進化するプラットフォームエンジニアリングとDevOpsの関係

 開発チームとプラットフォームエンジニアリングチームは密接に連携する必要がある。DevOpsの主な利点がコラボレーションである以上、プラットフォームエンジニアリングを実現しようとして、新たなサイロ(組織内で情報やシステムが共有されない状態)を作るのは逆効果だ。

 従来DevOpsチームは、統合開発環境(IDE)やビルド(実行可能プログラムに変換)、テスト、デプロイ(配備)ツールなどのツールを選択するし、それらを使った開発プロセスのワークフローを確立する役割を担っていた。こうしたワークフローには数十種類のツールが関わっている場合があり、実行するには時として多大な時間と手間が必要だ。ツールに関する開発者の知識が限られている場合もある。こうした状況が開発者を消耗させ、プロジェクトを遅らせる原因になりかねない。
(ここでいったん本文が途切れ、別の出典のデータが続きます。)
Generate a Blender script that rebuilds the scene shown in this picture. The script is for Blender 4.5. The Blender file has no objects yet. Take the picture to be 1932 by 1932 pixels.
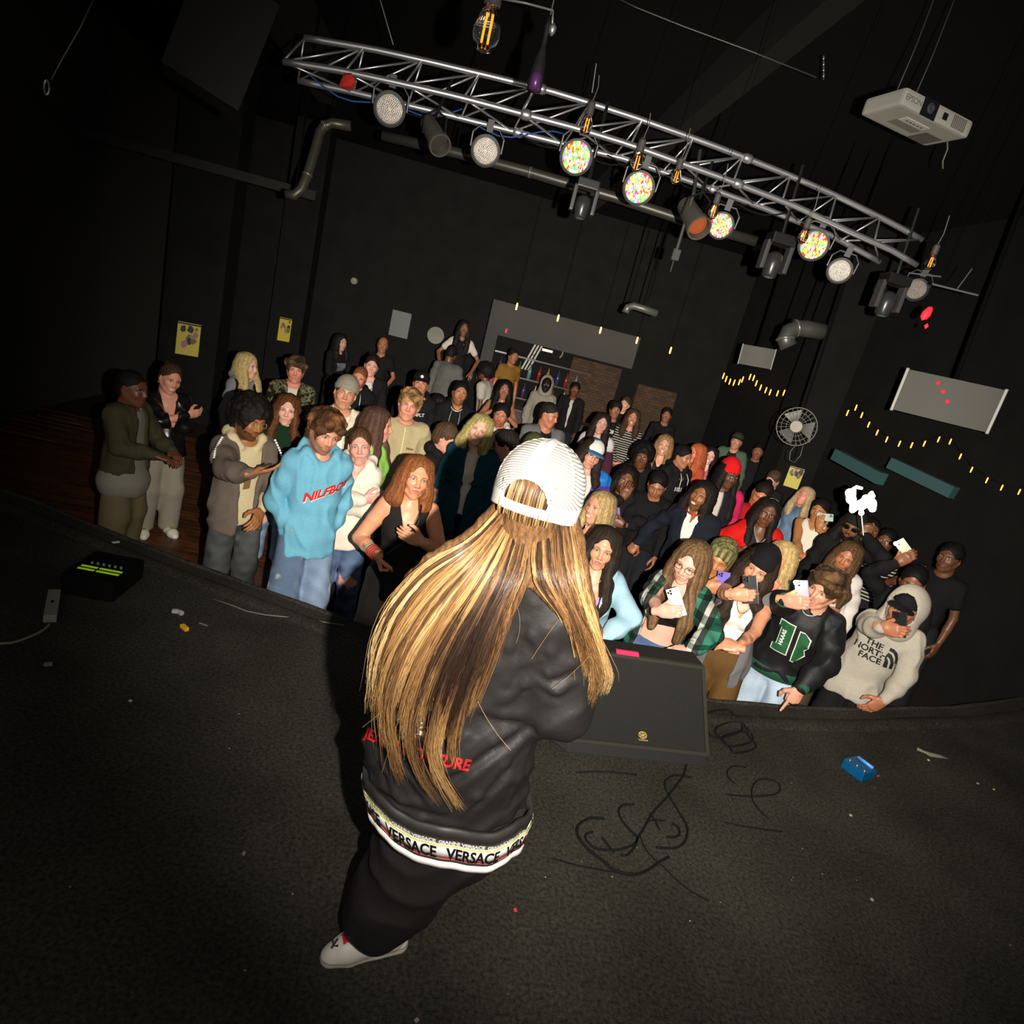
import bpy, bmesh, math, random, time
import numpy as np
from mathutils import Vector, Matrix
from mathutils.bvhtree import BVHTree
T0 = time.time()
random.seed(7); np.random.seed(7)
scene = bpy.context.scene
COL = scene.collection
# ------------------------------------------------------------------ camera
YAW, PITCH, ROLL, CAM_H, FPX = 8.0, -16.0, 14.5, 1.9, 1207.0
def _cam_axes():
    y, p, r = [math.radians(a) for a in (YAW, PITCH, ROLL)]
    F = np.array([math.sin(y)*math.cos(p), math.cos(y)*math.cos(p), math.sin(p)])
    R = np.array([math.cos(y), -math.sin(y), 0.0]); U = np.cross(R, F)
    return F, R*math.cos(r)+U*math.sin(r), -R*math.sin(r)+U*math.cos(r)
CF, CR, CU = _cam_axes()
CC = np.array([0.0, 0.0, CAM_H])
camd = bpy.data.cameras.new('camera'); cam = bpy.data.objects.new('camera', camd); COL.objects.link(cam)
camd.sensor_width = 36.0; camd.lens = 36.0*FPX/1932.0; camd.clip_start = 0.05; camd.clip_end = 100
M = Matrix.Identity(4)
for i in range(3):
    M[i][0] = CR[i]; M[i][1] = CU[i]; M[i][2] = -CF[i]; M[i][3] = CC[i]
cam.matrix_world = M
scene.camera = cam
# ------------------------------------------------------------------ world and large lights
world = bpy.data.worlds.new('ambient_fill'); scene.world = world; world.use_nodes = True
world.node_tree.nodes['Background'].inputs[0].default_value = (1.0, 0.98, 0.93, 1)
world.node_tree.nodes['Background'].inputs[1].default_value = 0.28  # even fill added to lift unlit blacks, entering where the room is open
def flash():
    d = bpy.data.lights.new('camera_flash', 'SPOT'); o = bpy.data.objects.new('camera_flash', d); COL.objects.link(o)
    d.energy = 150.0; d.spot_size = math.radians(97); d.spot_blend = 1.0; d.shadow_soft_size = 0.012
    d.color = (1.0, 0.94, 0.84)
    d.use_nodes = True; nt = d.node_tree
    em = nt.nodes['Emission']; fo = nt.nodes.new('ShaderNodeLightFalloff')
    fo.inputs['Strength'].default_value = FLASH_STRENGTH; fo.inputs['Smooth'].default_value = 0.0
    f2 = nt.nodes.new('ShaderNodeLightFalloff'); f2.inputs['Strength'].default_value = .17; ad = nt.nodes.new('ShaderNodeMath'); ad.operation = 'ADD'
    nt.links.new(fo.outputs['Linear'], ad.inputs[0]); nt.links.new(f2.outputs['Constant'], ad.inputs[1]); nt.links.new(ad.outputs[0], em.inputs['Strength'])
    p = CC + CR*0.17 - CU*0.01 + CF*0.02
    o.location = p
    tgt = CC + CF*5.0 + CU*0.10 + CR*0.85
    o.rotation_euler = (Vector(tgt)-Vector(p)).to_track_quat('-Z', 'Y').to_euler()
FLASH_STRENGTH = 1.5
flash()
vs = scene.view_settings
vs.view_transform = 'Standard'; vs.look = 'None'; vs.exposure = 0.0; vs.gamma = 1.0; vs.use_curve_mapping = False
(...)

 プラットフォームエンジニアリングチームの役割は、開発を支援するツールやワークフローの設計、導入、保守だ。開発者のニーズを理解し、タスクに適したツールを選んで組み合わせ、自動化すると同時に、プラットフォームを保守する。そうした取り組みは開発者がプラットフォームの仕組みを詳細に理解せずに、一貫した開発手法や生産性の向上といったメリットを享受できるようにする。